August 1969 was an especially wicked month. Of all the months of all the years for files to go "missing", August 1969 was certainly odd. The conspiracy theorists could scarcely be blamed for believing that the new millennium could be kicked off on a high note.
Charlie Bird, dejection in his voice, put an end to all that. The "missing files" were not "missing" after all.
And yet the story is distinctly odd. Nonetheless, Drapier will be surprised if the files yield up much which is revealing. Irish Cabinet minutes starkly record decisions only. And even Cabinet memoranda, while asserting a position and recording the sometimes contending views of ministers, rarely betray open conflict between ministers.
The most interesting revelation so far about 1969 is the counsel coming from the Department of Justice that the Lynch government should actively advocate splitting the IRA. The social revolutionaries should be cut away from the militarists.
This is the most substantial disclosure to date that some Fianna Fail ministers might have been concerned in the establishment of the Provisional IRA. At this remove, it seems curious that snuffing out the leftists was a higher priority than suppressing militarism.
If the belief in some quarters that there was an actual Cabinet decision to put the Irish Army into Derry is true, then surely that at least will be revealed? In that event, the revisionists may not be as kind to Lynch's memory as is the current disposition. Drapier is satisfied to leave it to the historians with the caveat that when Lynch was forced to act he did so resolutely.

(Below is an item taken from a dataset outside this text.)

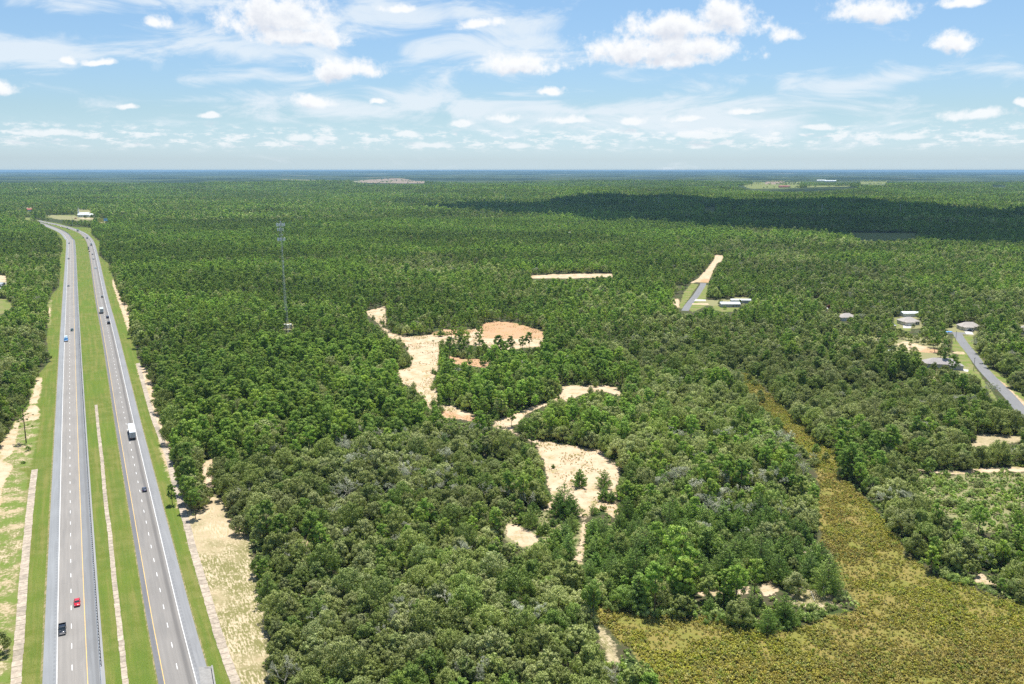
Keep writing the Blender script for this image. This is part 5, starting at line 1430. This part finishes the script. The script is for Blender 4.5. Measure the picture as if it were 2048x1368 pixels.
tiers.append((2, np.array(fxs), np.array(fys), np.zeros(n_, int), rng.uniform(0.9, 1.5, n_), rng.uniform(0, 6, n_), rng.integers(0, 1000, n_)))
print('trees', [(t[0], len(t[1])) for t in tiers])

def gn_scatter(name, pts, rot, sc, idx, forms, label, cat=None, kind='stuff', parent=None):
    """points carrying rotation, size and form; geometry nodes set the form on each"""
    me = bpy.data.meshes.new(name)
    me.vertices.add(len(pts)); me.vertices.foreach_set('co', np.asarray(pts, np.float32).ravel())
    for nm, ty, arr in (('rz', 'FLOAT', rot), ('sc', 'FLOAT', sc), ('form', 'INT', idx)):
        a = me.attributes.new(nm, ty, 'POINT'); a.data.foreach_set('value', np.asarray(arr, np.int32 if ty == 'INT' else np.float32))
    ob = link(name, me, parent, kind=kind)
    if label: ob['label'] = label
    if cat: ob['category'] = cat
    ng = bpy.data.node_groups.new(name + '_nodes', 'GeometryNodeTree')
    ng.interface.new_socket('Geometry', in_out='INPUT', socket_type='NodeSocketGeometry')
    ng.interface.new_socket('Geometry', in_out='OUTPUT', socket_type='NodeSocketGeometry')
    N = ng.nodes; Lk = ng.links
    gi_, go_ = N.new('NodeGroupInput'), N.new('NodeGroupOutput')
    def named(nm, ty):
        nd = N.new('GeometryNodeInputNamedAttribute'); nd.data_type = ty; nd.inputs[0].default_value = nm
        return nd.outputs['Attribute']
    rz, scl, fm = named('rz', 'FLOAT'), named('sc', 'FLOAT'), named('form', 'INT')
    eul = N.new('ShaderNodeCombineXYZ'); Lk.new(rz, eul.inputs[2])
    e2r = N.new('FunctionNodeEulerToRotation'); Lk.new(eul.outputs[0], e2r.inputs[0])
    join = N.new('GeometryNodeJoinGeometry')
    for k, fmesh in enumerate(forms):
        src = bpy.data.objects.new(name + '_form', fmesh)
        oi_ = N.new('GeometryNodeObjectInfo'); oi_.inputs['Object'].default_value = src; oi_.inputs['As Instance'].default_value = True
        cmp_ = N.new('FunctionNodeCompare'); cmp_.data_type = 'INT'; cmp_.operation = 'EQUAL'
        ins = [s_ for s_ in cmp_.inputs if s_.type == 'INT']
        Lk.new(fm, ins[0]); ins[1].default_value = k
        iop = N.new('GeometryNodeInstanceOnPoints')
        Lk.new(gi_.outputs[0], iop.inputs['Points']); Lk.new(cmp_.outputs[0], iop.inputs['Selection']); Lk.new(oi_.outputs['Geometry'], iop.inputs['Instance'])
        Lk.new(e2r.outputs[0], iop.inputs['Rotation']); Lk.new(scl, iop.inputs['Scale'])
        Lk.new(iop.outputs[0], join.inputs[0])
    Lk.new(join.outputs[0], go_.inputs[0])
    md = ob.modifiers.new('scatter', 'NODES'); md.node_group = ng
    return ob

# ---- individuals: the trees that show largest, each with its trunk and crown
def where_phrase(px, py):
    if px < 130 and py > 430: return 'left of the highway'
    if pip(REG_YOUNG, np.array([px]), np.array([py]))[0]:
        return 'on the spur, ' + ('by the fallen logs' if px > 1560 and py > 1120 else 'just below the sand clearing' if px < 1240 else 'along its foot by the marsh' if py > 1150 else 'in its upper part')
    if 1040 < px < 1300 and 820 < py < 1110: return 'beside the pale sand clearing'
    if px > 1650 and py > 700: return 'beyond the marsh, ' + ('near the right edge' if px > 1900 else 'above the white leafless tree' if py < 960 else 'lining the marsh')
    if px > 1300: return 'left of the marsh, ' + ('among lichen grey trees' if py > 880 else 'near its narrow top end')
    if px > 1060 and py > 1090: return 'near the long trunked pine at the marsh tip'
    if py > 1270: return 'at the bottom edge between sandy bank and marsh'
    if px < 640: return 'at the wood edge by the sandy bank'
    if py > 1120: return 'in the low oak woods near the bottom'
    return 'in the woods left of the sand clearing' if px < 1080 else 'between sand clearing and marsh'
def individual(kind, form, x, y, sc, rot, label, cat, group, cname='crown'):
    r = empty(kind, (x, y, 0), rot, label, cat, group); r.scale = (sc, sc, sc)
    link('trunk', form.trunk, r); link(cname, form.crown, r)
    return r
KN = ['oak_tree', 'pine_tree', 'young_pine', 'bleached_tree']
FORMS0 = [OAKS, PINES, YOUNG, DEADS]
DESC = ['round grey green oak ', 'tufted bright green pine ', 'pointed young pine ', 'lichen grey tree ']
cnt = {}
rest_pts = {k: [[], [], [], []] for k in range(4)}     # x y, rot, scale, form
for (tier, x, y, kind, sc, rot, var) in tiers:
    order = np.argsort(np.hypot(x, y))
    px, py = PIX(x, y, 5.0)
    for i in order if tier == 0 else range(0):
        k = int(kind[i]); inview = (-15 < px[i] < 2063) and (py[i] < 1385)
        if inview and cnt.get(k, 0) < (220 if k == 2 else 290) and np.hypot(x[i], y[i]) < 640:
            cnt[k] = cnt.get(k, 0) + 1
            wp = where_phrase(px[i], py[i])
            individual(KN[k], FORMS0[k][var[i] % len(FORMS0[k])], x[i], y[i], sc[i], rot[i], ('small ' if sc[i] < 0.78 else 'large ' if sc[i] > 1.08 else 'medium ') + DESC[k] + wp, ['tree', 'pine tree', 'pine tree', 'tree'][k], KN[k].replace('_', ' ') + 's ' + wp)
        else:
            for lst, v_ in zip(rest_pts[k], ((x[i], y[i], 0.0), rot[i], sc[i], var[i] % len(FORMS0[k]))): lst.append(v_)
    if tier:
        z = HT(x, y)
        for k in range(4):
            m_ = np.nonzero(kind == k)[0]
            nf = [4, 4, 0, 0][k] if tier == 1 else [3, 3, 0, 0][k]
            base = len(FORMS0[k]) + (4 if tier == 2 and k < 2 else 0)
            f_ = var[m_] % nf + base if nf else var[m_] % len(FORMS0[k])
            if tier == 2 and k >= 2: continue
            for lst, arr in zip(rest_pts[k], (np.stack([x[m_], y[m_], z[m_]], 1), rot[m_], sc[m_], f_)): lst.extend(arr.tolist())
allforms = [[f.whole for f in OAKS + OAKM + OAKF], [f.whole for f in PINES + PINEM + PINEF], [f.whole for f in YOUNG], [f.whole for f in DEADS]]
LBL = ['oak woodland stretching away beyond the nearest single oaks', 'pine woodland stretching away to the far distance', 'farther young pointed pines scattered in the woods', 'pale lichen grey trees scattered through the farther woods']
NMS = ['oak_woodland', 'pine_woodland', 'young_pine_stand', 'bleached_trees']
for k in range(4):
    p_, r_, s_, f_ = rest_pts[k]
    if p_: gn_scatter(NMS[k], p_, r_, s_, f_, allforms[k], LBL[k])
print('individual trees', cnt)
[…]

Speaking of historians, Drapier hugely enjoyed the splendid biography by Oireachtas colleague Maurice Manning of James Dillon. One could hardly fail to be struck by how much the State has changed since the dreary decades of the 1940s and 1950s. Only a practising politician would note that the great orator never resided in his own constituency.
If Noel Dempsey has his way we will soon all - or those of us who survive in the planned elite 100 super-deputies - be able to enjoy the luxury of never having to set foot in our constituencies. The travails of having to engage with constituents will be relegated to the last century.

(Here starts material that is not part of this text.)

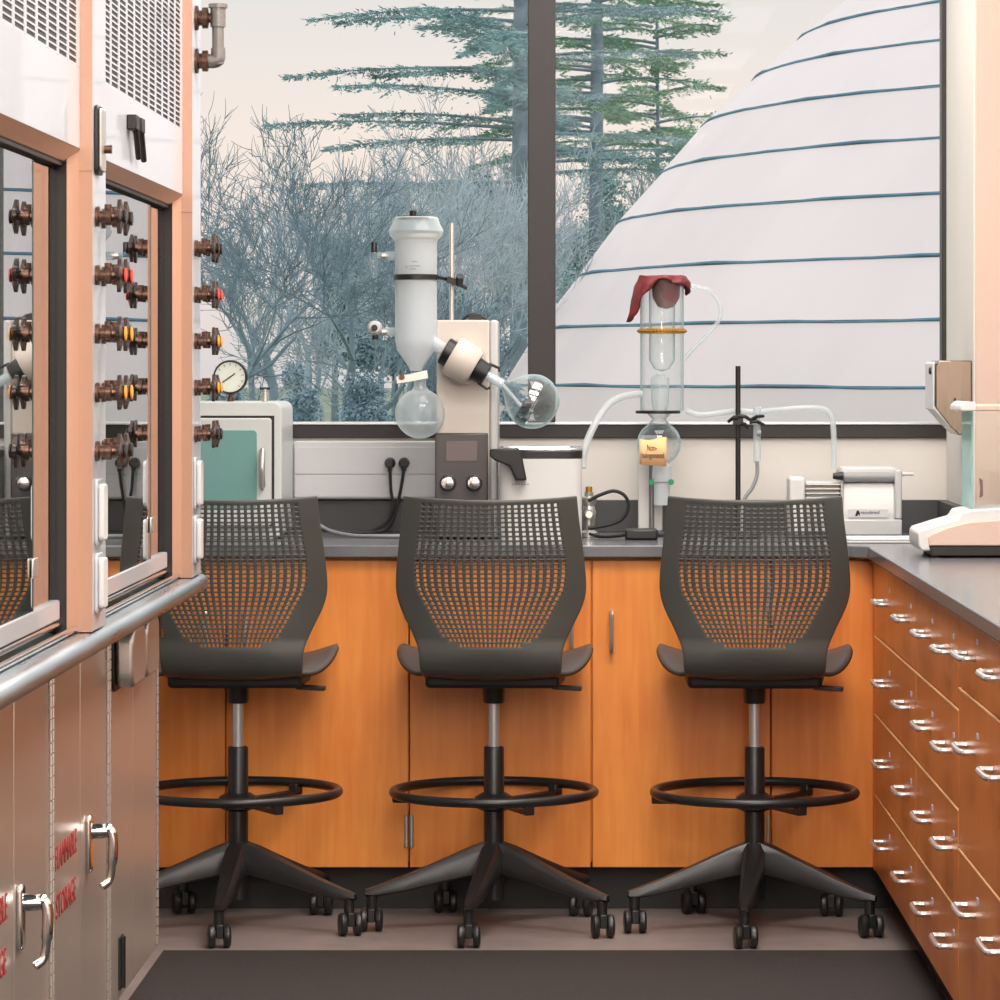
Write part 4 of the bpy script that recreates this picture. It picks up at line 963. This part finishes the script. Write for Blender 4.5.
# analytical balance
Yl = 8.56; ab = thing('analytical_balance', (0.98, Yl + 0.12, ZC), 'white analytical balance with teal-edged glass draft shield on the worktop', 'balance')
k_ = lambda px, py: (X(px, Yl), Z(py, Yl))
bprof = [k_(922, 551), k_(918.5, 545), k_(918.5, 533), k_(921, 530), k_(940, 524), k_(958, 519), k_(962, 512), k_(975, 509.5), k_(1000, 508)] + [(1.22, Z(508, Yl)), (1.22, Z(551, Yl))]
build('base', MB().prism(bprof, 'y', Yl + 0.004, Yl + 0.24), M_WHITE, ab, 0.004)
sp_ = [k_(929, 545.5), k_(928, 537), k_(932, 534), k_(950, 527), k_(970, 522), k_(1000, 520)] + [(1.22, Z(520, Yl)), (1.22, Z(545.5, Yl))]
build('side_skirt', MB().prism(sp_, 'y', Yl - 0.004, Yl + 0.004), M_PIER, ab, 0.002)
build('underside_band', MB().prism([k_(932, 556), k_(929, 546), (1.21, Z(546, Yl)), (1.21, Z(556, Yl))], 'y', Yl + 0.0, Yl + 0.235), M_TRACK, ab, 0.002)
for xx in (X(937, Yl), 1.17):
    for yy in (Yl + 0.02, Yl + 0.22):
        build('foot', MB().lathe([(0.011, 0), (0.011, 0.008), (0.006, 0.009), (0.006, 0.016)], (xx, yy, ZC), n=14), M_BLACK, ab)
gx0 = X(974, Yl); gz0, gz1 = Z(509, Yl), Z(411, Yl)
box('front_pane', M_TEAL, ab, gx0 - 0.004, gx0, Yl + 0.02, Yl + 0.235, gz0, gz1, 0)
box('side_pane', M_SHIELD, ab, gx0 + 0.001, 1.2, Yl + 0.015, Yl + 0.019, gz0, gz1, 0)
box('side_pane', M_SHIELD, ab, gx0 + 0.001, 1.2, Yl + 0.232, Yl + 0.236, gz0, gz1, 0)
box('rear_column', M_WHITE, ab, 1.16, 1.21, Yl + 0.02, Yl + 0.23, gz0, gz1, 0.004)
box('top_frame', M_PIER, ab, gx0 + 0.002, 1.215, Yl + 0.008, Yl + 0.24, gz1, gz1 + 0.014, 0.003)
build('top_cap', MB().prism([k_(960.5, 411), k_(961, 405.5), k_(966, 401.5), k_(975.5, 402), k_(977, 411)], 'y', Yl + 0.0, Yl + 0.245), M_WHITE, ab, 0.003)
build('pane_handle', MB().prism([k_(979.5, 478), k_(983, 480), k_(983.5, 496), k_(980, 498), k_(981, 488)], 'y', Yl + 0.005, Yl + 0.0148), mat('pane_grip', (120, 86, 80), 0.4), ab, 0.001)
build('weighing_pan', MB().lathe([(0.012, 0), (0.012, 0.012), (0.045, 0.014), (0.045, 0.017)], (1.07, Yl + 0.125, gz0 + 0.0005), n=28), M_CHROME, ab)

# ------------------------------------------------------------------ outside: ground, dome, trees
tag(build('ground', MB().box(-160, 160, 10.6, 400, -1.6, -0.6), M_GRASS), kind='structure')
YD = 80.0; dk = YD
rings = [(0.2850, -0.0245), (0.2790, -0.0038)] + [(0.26 - (px - VX) / F, (370 - py) / F) for px, py in ((538, 330), (578, 277), (617, 224), (661, 174), (702, 126), (753, 80), (799, 39))] + [(0.186, 0.1005), (0.171, 0.111), (0.155, 0.1205), (0.137, 0.129), (0.117, 0.1365)]
dome = thing('dome_building', (0.26 * dk, YD, -0.6), 'huge pale ribbed dome with blue seam lines outside the window', 'dome')
N = 112
def ring_pts(r, h, out=0.0):
    return [(0.26 * dk + (r * dk + out) * math.cos(2 * PI * k / N), YD + (r * dk + out) * math.sin(2 * PI * k / N), EYE + h * dk) for k in range(N)]
for i in range(len(rings) - 1):
    (r0, h0), (r1, h1) = rings[i], rings[i + 1]
    a = ring_pts(r0 - 0.0, h0 + 0.0003); b = ring_pts(r1 + 0.0002, h1 - 0.0003)
    build('panel_course', MB().add(a + b, [(k, (k + 1) % N, N + (k + 1) % N, N + k) for k in range(N)]), M_DOME, dome)
    if i > 0:
        pts = ring_pts(r0, h0, 0.0)
        for k in range(N): pts[k] = (pts[k][0], pts[k][1], pts[k][2] + 0.012 * math.sin(k * 2.3 + i) + 0.015 * math.sin(k * 1.1 + 2 * i))
        build('seam', MB().tube(pts, 0.034, 5, closed=True), M_SEAM, dome)
rt, ht = rings[-1]
build('crown_panel', MB().lathe([(rt * dk, EYE + ht * dk), (rt * dk * 0.7, EYE + ht * dk + 2.1), (rt * dk * 0.35, EYE + ht * dk + 3.3), (1e-4, EYE + ht * dk + 3.7)], (0.26 * dk, YD, 0), n=64, capb=False), M_DOME, dome)

def bare_tree(name, px, Yt_, top_py, label, spread=1.0, seed=1, m=M_BARK, lean=0.0, depth=6, density=1.0):
    rnd = random.Random(seed); x0 = X(px, Yt_); H = Z(top_py, Yt_) + 0.6
    mb = MB(); tw = MB()
    up = Vector((0, 0, 1))
    def grow(p, d, L, r, lev):
        n = 4 if lev < 3 else 3
        pts = [p]; q = Vector(p); dd = Vector(d)
        for i in range(n):
            dd = (dd + Vector((rnd.gauss(0, .13), rnd.gauss(0, .13), rnd.gauss(0.04, .10)))).normalized()
            q = q + dd * L / n; pts.append(q)
        rs = [r * (1 - 0.45 * i / n) for i in range(n + 1)]
        (mb if lev < 3 else tw).tube(pts, rs, 5 if lev < 2 else 3, caps=False)
        if lev >= depth: return
        nb = 3 if lev < 2 else rnd.choice((3, 3, 4))
        for b in range(nb):
            i = n if b == 0 else rnd.randint(1, n)
            a = rnd.uniform(0, 2 * PI); tilt = rnd.uniform(0.25, 0.85) * spread
            e1, e2, dn = frame((pts[i] - pts[i - 1]))
            nd_ = (dn * math.cos(tilt) + (e1 * math.cos(a) + e2 * math.sin(a)) * math.sin(tilt) + up * 0.12 + Vector((lean, 0, 0)) * 0.2).normalized()
            grow(pts[i], nd_, L * rnd.uniform(0.62, 0.86), max(rs[i] * rnd.uniform(0.55, 0.75), 0.007 * Yt_ / 60), lev + 1)
    grow(Vector((x0, Yt_, -0.6)), (Vector((lean, 0, 1))).normalized(), H * 0.30, H * 0.019, 0)
    t = thing(name, (x0, Yt_, -0.6), label, 'tree', 'bare trees outside the window')
    build('trunk', mb, m, t); tag(build('twigs', tw, M_TWIG if m == M_BARK else m, t), kind='stuff')
    return t
bt = [(225, 62, 120, 'slim bare tree behind the gauge and hood post', 1.0, 3, M_BARK2, -0.12), (283, 72, 85, 'bare tree rising above the oven, branches fanned out', 1.05, 11, M_BARK2, 0.05),
      (340, 66, 70, 'bare tree with tangled crown behind the glass condenser', 1.1, 23, M_BARK2, -0.12), (402, 84, 100, 'bare tree of grey-blue twigs behind the evaporator condenser', 1.0, 31, M_BARK, 0.0),
      (455, 76, 115, 'bare tree behind the evaporator tower and rod', 1.0, 47, M_BARK, 0.0), (505, 92, 85, 'bare tree close beside the window mullion', 0.95, 53, M_BARK, 0.0),
      (575, 112, 90, 'bare tree seen between mullion and dome', 1.0, 61, M_BARK, 0.0), (640, 118, 90, 'bare tree standing behind the dome edge', 1.0, 67, M_BARK, 0.05),
      (310, 97, 125, 'faint bare tree low between oven and condenser', 1.0, 71, M_BARK, 0.0), (690, 124, 120, 'bare tree peeping over the dome slope', 1.0, 83, M_BARK, 0.0),
      (250, 88, 180, 'pale bare tree low behind the pressure gauge', 1.0, 91, M_BARK, 0.0), (430, 58, 190, 'nearest bare tree, low behind the condenser and rod', 1.1, 95, M_BARK2, 0.0),
      (370, 78, 160, 'bare tree left of the condenser top', 1.05, 97, M_BARK, -0.05), (540, 99, 140, 'bare tree half hidden by the window mullion', 1.0, 99, M_BARK, 0.0)]
for px, Y_, tp, lab, sp, sd_, m, ln in bt: bare_tree('bare_tree', px, Y_, tp, lab, sp, sd_, m, ln)

def conifer(px, Y_, top_z, blen, label, m, seed, z_from=4.0, trunk_r=0.3, droop=0.15, dens=1.0):
    rnd = random.Random(seed); x0 = X(px, Y_)
    t = thing('conifer', (x0, Y_, -0.6), label, 'tree', 'tall conifers outside the window')
    build('trunk', MB().tube([(x0, Y_, -0.6), (x0 + .1, Y_, top_z * .5), (x0, Y_, top_z)], [trunk_r, trunk_r * 0.8, 0.04], 10), M_TRUNK, t)
    br = MB(); nd_ = MB(); z = z_from
    while z < top_z - 0.5:
        a = rnd.uniform(0, 2 * PI); L = blen * (1 - 0.55 * (z - z_from) / (top_z - z_from)) * rnd.uniform(0.6, 1.05)
        d = Vector((math.cos(a), math.sin(a), 0)); pts = []
        for i in range(6):
            s = i / 5; pts.append(Vector((x0, Y_, z)) + d * L * s + Vector((rnd.gauss(0, .06), rnd.gauss(0, .06), 0.25 * math.sin(s * 2) - droop * L * s * s)))
        br.tube(pts, [0.055, 0.045, 0.035, 0.025, 0.018, 0.01], 4, caps=False)
        for k in range(int(44 * L * dens)):
            s = rnd.uniform(0.12, 1.0) ** 0.8 * 4.999; i = int(s); p = pts[i].lerp(pts[i + 1], s - i)
            side = Vector((-d.y, d.x, 0)) * rnd.choice((-1, 1)); ln_ = rnd.uniform(0.25, 0.75) * (0.5 + 0.6 * math.sin(s / 5 * PI))
            e = p + (side * rnd.uniform(0.3, 1) + d * rnd.uniform(0.1, 0.8) + Vector((0, 0, rnd.uniform(-0.35, 0.12)))).normalized() * ln_
            for c in range(3):
                q = p.lerp(e, rnd.uniform(0.2, 1.0)); wv = Vector((rnd.gauss(0, 1), rnd.gauss(0, 1), rnd.gauss(0, .5))).normalized() * rnd.uniform(0.035, 0.085); lv_ = (e - p).normalized() * rnd.uniform(0.08, 0.17)
                nd_.add([q - wv * 0.5, q + lv_, q + wv * 0.5, q - lv_ * 0.4 + Vector((0, 0, -0.06))], [(0, 1, 2, 3)])
        z += rnd.uniform(0.10, 0.20)
    build('branches', br, M_TRUNK, t); tag(build('needles', nd_, m, t, smooth=False), kind='stuff')
conifer(518, 104, 26, 8.2, 'tall conifer with long layered boughs left of the mullion', M_NEEDLE2, 5, 6.3, 0.27, 0.03, 1.0)
conifer(594, 116, 22, 5.2, 'tall green conifer just right of the mullion', M_NEEDLE, 9, 8.0, 0.26, 0.12, 0.9)
conifer(655, 122, 19, 4.2, 'green pine tops showing above the dome slope', M_NEEDLE, 15, 8.5, 0.08, 0.05, 0.9)

def bush(px, Y_, top_py, wpx, label, m, seed, name='evergreen_tree', n=22000, base=-0.6):
    rnd = random.Random(seed); x0 = X(px, Y_); zt_ = Z(top_py, Y_); hw = wpx * Y_ / F / 2
    t = thing(name, (x0, Y_, -0.6), label, 'tree' if 'tree' in name else 'bush', 'dense greenery outside the window')
    build('trunk', MB().tube([(x0, Y_, -0.6), (x0, Y_, (zt_ + base) / 2)], [0.12, 0.06], 8), M_TRUNK, t)
    mb = MB(); H = zt_ - base
    blobs = []
    for k in range(16):
        s = rnd.random(); ww = hw * (1 - 0.75 * s ** 1.6)
        blobs.append((Vector((x0 + rnd.uniform(-ww, ww) * 0.8, Y_ + rnd.uniform(-hw, hw) * 0.5, base + H * (0.1 + 0.8 * s))), hw * rnd.uniform(0.22, 0.4)))
    sz = 0.0006 * Y_
    for k in range(n):
        c, r = blobs[k % 16]; d = Vector((rnd.gauss(0, 1), rnd.gauss(0, 1), rnd.gauss(0, 1))).normalized()
        p = c + d * r * abs(rnd.gauss(0.75, 0.35)); a = Vector((rnd.gauss(0, 1), rnd.gauss(0, 1), rnd.gauss(0, 1))).normalized() * sz * rnd.uniform(0.5, 1.3)
        b_ = a.cross(d).normalized() * sz * 0.6
        if p.z > -0.55: mb.add([p - a, p - b_, p + a, p + b_], [(0, 1, 2, 3)])
    tag(build('foliage', mb, m, t, smooth=False), kind='stuff')
bush(335, 104, 225, 110, 'dense blue-green tree behind the bare crowns above the oven', M_LEAF, 2)
bush(395, 110, 175, 120, 'dense blue-green tree behind the glass condenser', M_LEAF, 3)
bush(465, 108, 150, 120, 'dense blue-green tree behind the evaporator tower', M_NEEDLE2, 4)
bush(520, 116, 165, 110, 'dense teal tree just left of the mullion', M_LEAF, 5)
bush(600, 126, 150, 130, 'dense teal tree between mullion and dome edge', M_NEEDLE2, 6)
bush(690, 130, 100, 90, 'olive green tree standing over the dome slope', M_NEEDLE, 8)
for i, (px, wd, tp, lab) in enumerate(((225, 70, 372, 'low hedge bush behind the oven gauge'), (300, 80, 380, 'low hedge bush right of the vacuum oven'), (365, 80, 372, 'low hedge bush left of the receiving flask'), (440, 90, 360, 'low hedge bush behind the evaporator tower'), (515, 60, 368, 'low hedge bush at the foot of the dome'))):
    bush(px, 56 + i, tp, wd, lab, M_LEAF, 20 + i, 'hedge_bush', 8000)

Drapier was pleased to hear the Labour environment spokesman, Eamon Gilmore, so effectively puncture some of Dempsey's populist nonsense. Gilmore queried why it was accepted as a normal part of the public policy process that men in sharp suits rub shoulders with ministers and senior politicians but poor people ought to be scorned for accessing their TD.
No matter what the savants in the universities or the media think, it is a fact that ordinary people don't know how to find their way around the system. They don't have the capacity to employ lobbyists to do it for them. The proposition that we should pay half the present number of politicians double their salaries is fundamentally anti-democratic and pandering to the worst kind of populism.
In any event, any self-respecting parliament worthy of the name has an irreducible minimum number of members if it is to provide an executive and function as a parliament.
Nor is there a demand for electoral reform any more than there was a demand for individualisation of tax bands, but both policies gel well with the evident new brash individualism.
Drapier enjoyed the speed with which the mandarins released some of the advices available to Charlie McCreevy. Usually requests for release are effortlessly parried until the Finance Bill is enacted. Clearly the mandarins want the word abroad that they are not responsible for the Budget debacle.
The release of the papers at least makes clear that not just Mr McCreevy but Bertie Ahern and Mary Harney have not a leg to stand on. The efforts by Mr McCreevy to claim that he hadn't been warned and by Mr Ahern to suggest somehow that he wasn't involved are blown out of the water, as Michael Noonan was quick to point out.
No self-appointed apologists can change the political reality now confronting the Government. Mr McCreevy has decided to stay and fight the terms of the Finance Bill. The Taoiseach has decided to appease the anger in the trade union movement to deliver a social contract. These objectives are incompatible.
Mr McCreevy knows that the Taoiseach was involved in his Budget and so it is difficult to see how, if the Finance Bill dilutes his main proposal, he can stay on as Finance Minister.
Drapier would not have forecast the appointment of Mike Allen as general secretary of the new Labour Party. Insofar as I can remember, he was associated neither with the old Labour Party nor the former Democratic Left party. For all of that, it is a shrewd appointment by Ruairi Quinn. It will send out a positive signal to many marginalised and community groups. Organising unemployed people is not an easy task and yet the Irish National Organisation of the Unemployed achieved considerable successes in this regard, culminating in Mr Allen's presence at the negotiations for a successor agreement to Partnership 2000. Drapier has noted over the years the consistent quality of arguments landing on his desk from the INOU.
His appointment also seems to suggest a departure from the style of the Labour Party run by Dick Spring. Mr Quinn did promise a more democratic regime than was customary under Mr Spring's kitchen cabinet style.
Mr Allen's appointment may not be a reversion to the halcyon days of Brendan Halligan, when the general secretary was a powerful figure, but it does indicate a focus on organisation and administration which no political party can neglect.